Over On Lexington Avenue, there are four retail vacancies near the corner of East 85th Street. And on the 13-block stretch of 3rd Avenue between East 70th and 83rd streets, there are only two blocks that aren’t marred by at least one empty storefront.
Manhattan’s streets are awash with empty storefronts after retail asking rents climbed to untenable levels and tenants started to push back. But the sheer number of vacancies on the Upper East Side is alarming: The Real Deal counted 82 empty storefronts along Madison, Lexington, Third and Second avenues between 57th and 96th streets during an afternoon in late July.
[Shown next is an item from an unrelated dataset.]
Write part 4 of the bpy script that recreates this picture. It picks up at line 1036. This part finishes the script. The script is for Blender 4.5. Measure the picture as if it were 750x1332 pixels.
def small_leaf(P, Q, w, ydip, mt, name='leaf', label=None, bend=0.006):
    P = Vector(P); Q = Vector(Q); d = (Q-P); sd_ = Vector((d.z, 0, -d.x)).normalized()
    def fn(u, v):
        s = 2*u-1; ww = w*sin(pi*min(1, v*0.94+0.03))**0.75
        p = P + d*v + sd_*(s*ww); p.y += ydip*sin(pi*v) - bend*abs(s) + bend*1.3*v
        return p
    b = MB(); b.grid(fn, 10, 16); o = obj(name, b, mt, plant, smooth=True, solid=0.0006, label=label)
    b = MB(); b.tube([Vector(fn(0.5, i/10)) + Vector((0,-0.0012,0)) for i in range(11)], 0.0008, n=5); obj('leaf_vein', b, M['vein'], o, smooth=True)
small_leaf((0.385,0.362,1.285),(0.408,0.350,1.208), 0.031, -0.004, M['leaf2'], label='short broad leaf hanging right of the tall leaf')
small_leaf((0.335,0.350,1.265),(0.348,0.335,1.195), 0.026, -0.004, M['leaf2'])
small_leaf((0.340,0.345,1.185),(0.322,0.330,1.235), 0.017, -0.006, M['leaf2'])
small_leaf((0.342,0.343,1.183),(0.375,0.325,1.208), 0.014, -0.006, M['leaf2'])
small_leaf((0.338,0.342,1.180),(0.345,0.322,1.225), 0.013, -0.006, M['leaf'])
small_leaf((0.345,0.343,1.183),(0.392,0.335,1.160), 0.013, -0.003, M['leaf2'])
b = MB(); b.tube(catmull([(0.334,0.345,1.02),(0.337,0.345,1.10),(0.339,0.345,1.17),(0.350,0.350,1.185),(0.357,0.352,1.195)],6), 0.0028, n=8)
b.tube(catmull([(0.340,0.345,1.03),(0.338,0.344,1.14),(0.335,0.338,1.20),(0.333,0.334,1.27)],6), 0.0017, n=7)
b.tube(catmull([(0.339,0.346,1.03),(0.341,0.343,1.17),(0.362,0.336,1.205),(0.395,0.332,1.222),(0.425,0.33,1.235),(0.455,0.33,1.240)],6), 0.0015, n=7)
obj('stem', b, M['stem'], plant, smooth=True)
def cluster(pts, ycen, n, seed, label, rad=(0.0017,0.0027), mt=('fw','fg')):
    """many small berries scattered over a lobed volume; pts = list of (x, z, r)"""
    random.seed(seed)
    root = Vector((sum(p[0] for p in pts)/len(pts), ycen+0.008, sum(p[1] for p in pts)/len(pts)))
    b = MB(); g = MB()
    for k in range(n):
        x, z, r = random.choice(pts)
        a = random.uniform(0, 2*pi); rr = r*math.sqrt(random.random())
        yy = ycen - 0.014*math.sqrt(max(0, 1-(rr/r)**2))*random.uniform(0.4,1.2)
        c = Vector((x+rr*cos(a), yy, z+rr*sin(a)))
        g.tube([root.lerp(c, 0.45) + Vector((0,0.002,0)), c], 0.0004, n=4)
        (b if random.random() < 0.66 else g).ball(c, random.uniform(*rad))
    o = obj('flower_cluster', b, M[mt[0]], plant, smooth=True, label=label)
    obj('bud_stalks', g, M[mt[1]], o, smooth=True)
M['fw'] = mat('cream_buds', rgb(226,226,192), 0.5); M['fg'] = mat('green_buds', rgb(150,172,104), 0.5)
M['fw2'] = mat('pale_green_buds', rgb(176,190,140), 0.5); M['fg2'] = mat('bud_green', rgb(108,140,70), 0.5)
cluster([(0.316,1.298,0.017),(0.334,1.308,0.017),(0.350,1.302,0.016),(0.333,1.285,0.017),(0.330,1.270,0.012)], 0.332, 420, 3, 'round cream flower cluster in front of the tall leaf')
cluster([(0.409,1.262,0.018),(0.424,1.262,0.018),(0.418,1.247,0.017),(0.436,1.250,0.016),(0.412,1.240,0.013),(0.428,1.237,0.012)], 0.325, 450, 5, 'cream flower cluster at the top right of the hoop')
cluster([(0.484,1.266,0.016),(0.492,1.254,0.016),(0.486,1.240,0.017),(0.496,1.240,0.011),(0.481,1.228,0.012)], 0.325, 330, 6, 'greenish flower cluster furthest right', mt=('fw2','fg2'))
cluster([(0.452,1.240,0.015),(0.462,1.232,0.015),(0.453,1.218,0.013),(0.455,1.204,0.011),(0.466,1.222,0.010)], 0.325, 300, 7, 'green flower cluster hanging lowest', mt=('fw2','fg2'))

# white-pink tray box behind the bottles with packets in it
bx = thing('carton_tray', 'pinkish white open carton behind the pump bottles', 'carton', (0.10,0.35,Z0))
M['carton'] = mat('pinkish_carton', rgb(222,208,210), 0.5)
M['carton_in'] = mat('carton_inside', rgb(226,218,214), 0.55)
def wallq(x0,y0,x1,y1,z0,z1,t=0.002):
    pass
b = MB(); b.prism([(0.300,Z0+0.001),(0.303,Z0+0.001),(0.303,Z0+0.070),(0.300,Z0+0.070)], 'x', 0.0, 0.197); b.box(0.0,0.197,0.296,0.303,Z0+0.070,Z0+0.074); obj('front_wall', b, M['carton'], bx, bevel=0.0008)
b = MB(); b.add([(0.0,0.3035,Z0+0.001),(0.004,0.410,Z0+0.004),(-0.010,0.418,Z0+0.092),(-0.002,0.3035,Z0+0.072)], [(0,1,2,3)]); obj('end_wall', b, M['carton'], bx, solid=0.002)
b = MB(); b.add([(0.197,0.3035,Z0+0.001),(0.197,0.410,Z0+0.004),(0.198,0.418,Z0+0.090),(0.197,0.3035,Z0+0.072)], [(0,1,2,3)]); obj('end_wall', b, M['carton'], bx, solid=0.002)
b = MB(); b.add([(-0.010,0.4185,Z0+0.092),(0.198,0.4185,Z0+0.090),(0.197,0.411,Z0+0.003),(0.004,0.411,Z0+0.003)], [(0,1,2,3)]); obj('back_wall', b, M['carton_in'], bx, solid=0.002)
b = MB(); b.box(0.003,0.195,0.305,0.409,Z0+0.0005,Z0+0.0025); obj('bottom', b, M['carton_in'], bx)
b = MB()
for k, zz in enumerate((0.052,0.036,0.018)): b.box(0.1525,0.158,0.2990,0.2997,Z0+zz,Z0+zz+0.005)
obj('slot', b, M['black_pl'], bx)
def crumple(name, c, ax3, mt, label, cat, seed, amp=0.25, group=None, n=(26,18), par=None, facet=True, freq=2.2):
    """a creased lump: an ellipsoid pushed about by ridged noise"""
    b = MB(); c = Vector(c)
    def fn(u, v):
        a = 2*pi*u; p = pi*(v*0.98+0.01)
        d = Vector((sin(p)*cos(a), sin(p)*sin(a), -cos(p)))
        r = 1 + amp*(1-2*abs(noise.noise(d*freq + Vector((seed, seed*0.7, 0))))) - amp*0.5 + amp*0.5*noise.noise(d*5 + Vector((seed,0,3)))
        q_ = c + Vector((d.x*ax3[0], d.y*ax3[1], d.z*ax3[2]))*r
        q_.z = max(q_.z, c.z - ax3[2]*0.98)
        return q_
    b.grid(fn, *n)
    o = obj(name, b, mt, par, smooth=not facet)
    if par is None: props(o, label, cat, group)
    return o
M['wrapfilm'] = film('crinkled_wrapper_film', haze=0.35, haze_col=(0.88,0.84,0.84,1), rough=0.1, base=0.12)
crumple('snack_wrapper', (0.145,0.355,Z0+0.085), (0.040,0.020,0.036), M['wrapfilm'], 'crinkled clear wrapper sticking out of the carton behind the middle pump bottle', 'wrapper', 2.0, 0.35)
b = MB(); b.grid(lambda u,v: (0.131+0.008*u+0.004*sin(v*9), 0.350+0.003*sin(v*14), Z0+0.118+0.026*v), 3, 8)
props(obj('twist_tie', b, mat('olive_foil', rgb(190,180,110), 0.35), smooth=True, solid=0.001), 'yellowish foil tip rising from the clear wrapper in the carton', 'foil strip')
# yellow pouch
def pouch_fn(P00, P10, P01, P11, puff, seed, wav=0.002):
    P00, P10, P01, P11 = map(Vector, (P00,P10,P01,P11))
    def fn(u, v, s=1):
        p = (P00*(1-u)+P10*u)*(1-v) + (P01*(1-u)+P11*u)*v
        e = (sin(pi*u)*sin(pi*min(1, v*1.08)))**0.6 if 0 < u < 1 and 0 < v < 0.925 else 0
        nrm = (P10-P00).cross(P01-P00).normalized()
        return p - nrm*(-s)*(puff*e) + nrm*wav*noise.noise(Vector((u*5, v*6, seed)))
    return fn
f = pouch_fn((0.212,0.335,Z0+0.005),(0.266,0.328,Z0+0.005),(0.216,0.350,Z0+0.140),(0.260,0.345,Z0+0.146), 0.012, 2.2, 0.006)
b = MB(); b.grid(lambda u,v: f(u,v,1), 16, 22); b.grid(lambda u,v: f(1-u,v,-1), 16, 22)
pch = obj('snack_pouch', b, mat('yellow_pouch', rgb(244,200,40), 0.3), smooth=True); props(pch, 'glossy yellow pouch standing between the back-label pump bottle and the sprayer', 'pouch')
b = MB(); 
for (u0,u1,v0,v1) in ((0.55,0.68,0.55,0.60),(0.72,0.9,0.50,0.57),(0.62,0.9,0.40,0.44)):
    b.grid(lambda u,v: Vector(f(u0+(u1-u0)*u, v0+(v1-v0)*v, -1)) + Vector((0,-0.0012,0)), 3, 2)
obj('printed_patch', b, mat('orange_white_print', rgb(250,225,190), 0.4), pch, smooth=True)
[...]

“That is a lot, and there’s probably 20 percent more that’s on the market,” in terms of space that’s currently occupied and available for lease, said Greg Tannor, a retail specialist who left Cushman & Wakefield in April to join Lee & Associates as a principal.
Third Avenue between East 57th and 79th streets saw the biggest increase in its availability rate during the second quarter among the 11 retail corridors tracked by Cushman. The availability rate rose 7 percent year-over year to 16.6 percent, according to Cushman’s most recent retail report.
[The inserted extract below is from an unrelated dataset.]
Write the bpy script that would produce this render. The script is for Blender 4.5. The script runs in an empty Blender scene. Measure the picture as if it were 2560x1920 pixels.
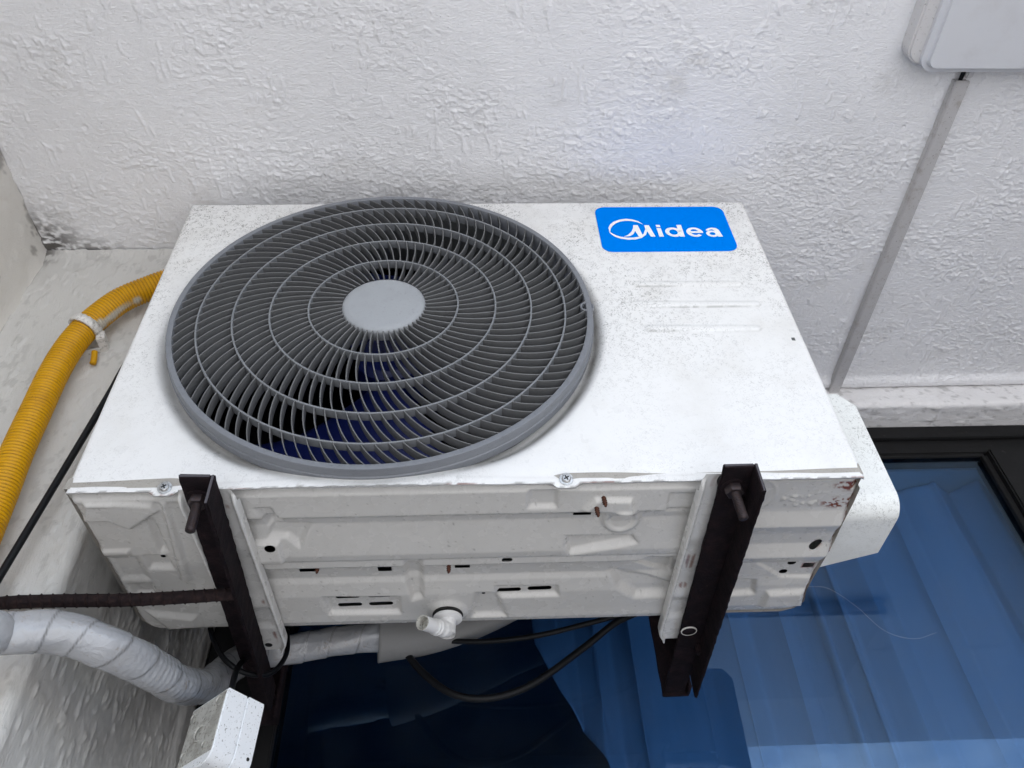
import bpy, bmesh, math, random
import numpy as np
from mathutils import Vector, Matrix
random.seed(7); rng = np.random.default_rng(7)
S = bpy.context.scene; COL = S.collection; PI = math.pi
R = math.radians

# ---------------------------------------------------------------- camera
cam_d = bpy.data.cameras.new('camera'); cam = bpy.data.objects.new('camera', cam_d); COL.objects.link(cam)
rot = Matrix(((0.99905, 0.01453, -0.04117), (-0.01849, -0.71424, -0.69966), (-0.03953, 0.69975, -0.71330)))
cam.matrix_world = Matrix.Translation((0.40685, -0.64096, -0.51362)) @ rot.to_4x4()
cam_d.sensor_fit = 'HORIZONTAL'; cam_d.sensor_width = 36; cam_d.lens = 28.677
cam_d.clip_start = 0.02; cam_d.clip_end = 600
S.camera = cam
# ---------------------------------------------------------------- sky and sun
SUN_EL, SUN_AZ = 73, 200
w = bpy.data.worlds.new('World'); S.world = w; w.use_nodes = True
nt = w.node_tree; N = nt.nodes; Lk = nt.links; N.clear()
wo = N.new('ShaderNodeOutputWorld'); bg = N.new('ShaderNodeBackground'); bg.inputs[1].default_value = 0.15
sky = N.new('ShaderNodeTexSky'); sky.sky_type = 'NISHITA'; sky.sun_disc = False
sky.sun_elevation = R(SUN_EL); sky.sun_rotation = R(SUN_AZ); sky.air_density = 1.0; sky.dust_density = 0.6
tc = N.new('ShaderNodeTexCoord'); mp = N.new('ShaderNodeMapping'); mp.inputs['Scale'].default_value = (1, 1, 2.6)
cn = N.new('ShaderNodeTexNoise'); cn.inputs['Scale'].default_value = 2.6; cn.inputs['Detail'].default_value = 7; cn.inputs['Roughness'].default_value = .6
cr = N.new('ShaderNodeValToRGB'); cr.color_ramp.elements[0].position = .40; cr.color_ramp.elements[1].position = .72
mx = N.new('ShaderNodeMix'); mx.data_type = 'RGBA'; mx.inputs[7].default_value = (11.5, 12.0, 13.0, 1)
Lk.new(tc.outputs['Generated'], mp.inputs[0]); Lk.new(mp.outputs[0], cn.inputs[0]); Lk.new(cn.outputs[0], cr.inputs[0])
Lk.new(cr.outputs[0], mx.inputs[0]); Lk.new(sky.outputs[0], mx.inputs[6]); Lk.new(mx.outputs[2], bg.inputs[0]); Lk.new(bg.outputs[0], wo.inputs[0])
sd = bpy.data.lights.new('sun', 'SUN'); sd.energy = 3.0; sd.angle = R(0.5); sd.color = (1, .96, .9)
sun = bpy.data.objects.new('sun', sd); COL.objects.link(sun)
az = R(SUN_AZ); el = R(SUN_EL)
sdir = Vector((math.sin(az)*math.cos(el), math.cos(az)*math.cos(el), math.sin(el)))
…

And Madison Avenue between East 57th and 72nd streets saw the second-highest increase: a 5.3 percent jump to an availability rate of 23.5 percent, which is the third highest among the corridors the brokerage tracks.
The forces at play are different among Upper East Side’s different retail corridors. Madison Avenue, for example, is one of the city’s premiere luxury shopping strips with asking rents to prove it (an average of $1,431 per square foot).
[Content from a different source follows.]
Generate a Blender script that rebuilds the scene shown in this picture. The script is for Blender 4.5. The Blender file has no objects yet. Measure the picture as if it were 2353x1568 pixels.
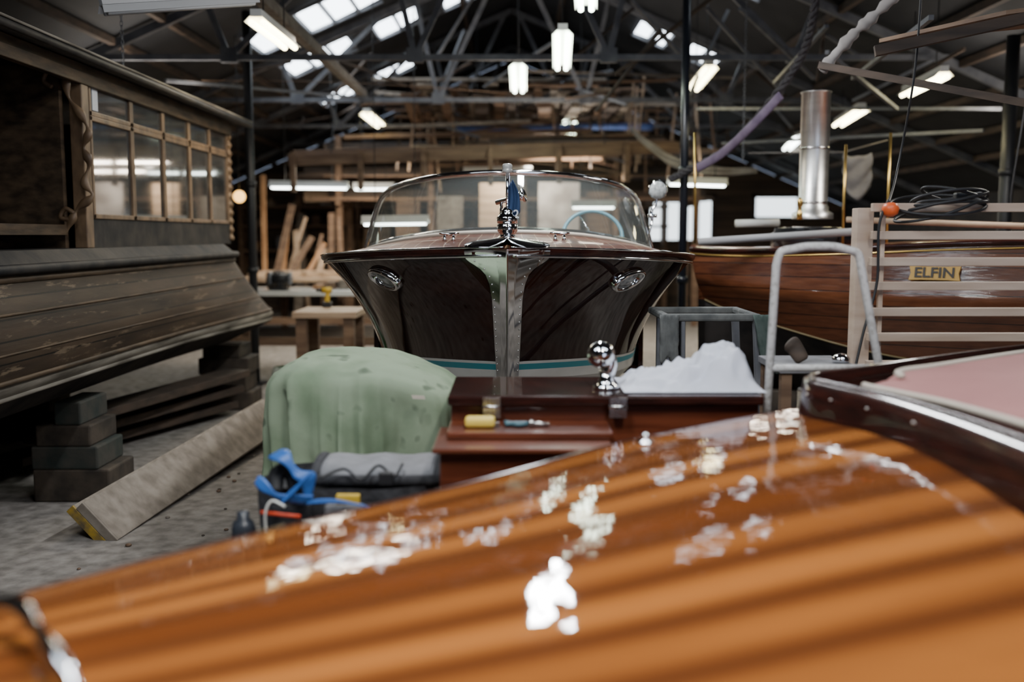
import bpy, math, random
from mathutils import Vector, Matrix, noise
random.seed(7)
W,Hh,F=2353.0,1568.0,2288.0
CAMZ=1.6; HOR=540.0
TH=math.atan((Hh/2-HOR)/F)
def ray(px,py):
    rx=(px-W/2)/F; ry=(Hh/2-py)/F
    return Vector((rx, math.cos(TH)+ry*math.sin(TH), -math.sin(TH)+ry*math.cos(TH)))
def P(px,py,d):
    r=ray(px,py); k=d/r.y
    return Vector((r.x*k,d,CAMZ+r.z*k))
def PZ(px,py,z):
    r=ray(px,py); k=(z-CAMZ)/r.z
    return Vector((r.x*k,r.y*k,z))
def interp(tab,x):
    if x<=tab[0][0]: return tab[0][1]
    for (a,b),(c,d) in zip(tab,tab[1:]):
        if x<=c:
            return b+(d-b)*(x-a)/(c-a)
    return tab[-1][1]
def smooth(pts,n=8,closed=False):
    pts=[Vector(p) for p in pts]; out=[]; m=len(pts)
    rng=range(m if closed else m-1)
    for i in rng:
        if closed: p0,p1,p2,p3=pts[i-1],pts[i],pts[(i+1)%m],pts[(i+2)%m]
        else: p0=pts[max(i-1,0)];p1=pts[i];p2=pts[i+1];p3=pts[min(i+2,m-1)]
        for k in range(n):
            t=k/n
            out.append(.5*((2*p1)+(p2-p0)*t+(2*p0-5*p1+4*p2-p3)*t*t+(3*p1-p0-3*p2+p3)*t**3))
    if not closed: out.append(pts[-1].copy())
    return out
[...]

Over On Third Avenue, asking rents average $283 per square foot, and experts in The Area Said The Avenue’s shops are geared more toward chain apparel stores and national brands due to the kinds of Large Retail Spaces That Line The Avenue. The struggles faced by national retailers, therefore, are having more of an impact on storefronts on Third Avenue than they would on a tony strip like Madison, brokers said.
“Third [Avenue], I think, is the first market to really struggle with some of the difficulties we’re seeing with national soft goods retailers,” Cushman’s Steven Soutendijk said. “They’re the ones that are struggling in malls across the country.”
In recent months, for example, stores went empty at 1030 Third Avenue when American Apparel closed up one of its last shops following a bankruptcy auction earlier this year. And Reebok left behind and empty storefront at 1132 Third Avenue after shutting down its FitHub location.
By comparison, Second Avenue is considered more neighborhood-focused, geared toward service retail like dry cleaners and restaurants located in smaller stores where top-line rents are more manageable.
Beyond the general woes facing retail, the avenue was long impacted by construction along the Second Avenue subway line, which finally opened earlier this year.
“Certainly, now that the construction has completed, those vacancies should naturally have to fill in,” Winick Realty Group’s Kelly Gedinsky said. “They’re not obstructed by bridges over the sidewalk space anymore.”